I started by logging every change (insert, update or delete) from any device into a "history" table. So if, for example, someone changes their phone number in the "contact" table, the system will edit the contact.phone field, and also add a history record with action=update, table=contact, field=phone, record=[contact ID], value=[new phone number]. Then whenever a device syncs, it downloads the history items since the last sync and applies them to its local database. This sounds like the "transaction replication" pattern described above.
One issue is keeping IDs unique when items could be created on different devices. I didn't know about UUIDs when I started this, so I used auto-incrementing IDs and wrote some convoluted code that runs on the central server to check new IDs uploaded from devices, change them to a unique ID if there's a conflict, and tell the source device to change the ID in its local database. Just changing the IDs of new records wasn't that bad, but if I create, for example, a new item in the contact table, then create a new related item in the event table, now I have foreign keys that I also need to check and update.
Eventually I learned that UUIDs could avoid this, but by then my database was getting pretty large and I was afraid a full UUID implementation would create a performance issue. So instead of using full UUIDs, I started using randomly generated, 8 character alphanumeric keys as IDs, and I left my existing code in place to handle conflicts. Somewhere between my current 8-character keys and the 36 characters of a UUID there must be a sweet spot that would eliminate conflicts without unnecessary bloat, but since I already have the conflict resolution code, it hasn't been a priority to experiment with that.
The next problem was that the history table was about 10 times larger than the entire rest of the database. This makes storage expensive, and any maintenance on the history table can be painful. Keeping that entire table allows users to roll back any previous change, but that started to feel like overkill. So I added a routine to the sync process where if the history item that a device last downloaded no longer exists in the history table, the server doesn't give it the recent history items, but instead gives it a file containing all the data for that account. Then I added a cronjob to delete history items older than 90 days. This means users can still roll back changes less than 90 days old, and if they sync at least once every 90 days, the updates will be incremental as before. But if they wait longer than 90 days, the app will replace the entire database.

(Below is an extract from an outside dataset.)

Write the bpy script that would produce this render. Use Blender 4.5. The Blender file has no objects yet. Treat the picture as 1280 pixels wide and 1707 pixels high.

That change reduced the size of the history table by almost 90%, so now maintaining the history table only makes the database twice as large instead of ten times as large. Another benefit of this system is that syncing could still work without the history table if needed -- like if I needed to do some maintenance that took it offline temporarily. Or I could offer different rollback time periods for accounts at different price points. And if there are more than 90 days of changes to download, the complete file is usually more efficient than the incremental format.
If I were starting over today, I'd skip the ID conflict checking and just aim for a key length that's sufficient to eliminate conflicts, with some kind of error checking just in case. (It looks like YouTube uses 11-character random IDs.) The history table and the combination of incremental downloads for recent updates or a full download when needed has been working well.
For delta (change) sync, you can use pubsub pattern to publish changes back to all subscribed clients, services like pusher can do this.
For database mirror, some web frameworks use a local mini database to sync server side database to local in browser database, partial synchronization is supported. Check meteror.
This page clearly describes mosts scenarios of data synchronization with patterns and example code: Data Synchronization: Patterns, Tools, & Techniques
It is the most comprehensive source I found, considering whole of delta syncs, strategies on how to handle deletions and server-to-client and client-to-server sync. It is a very good starting point, worth a look.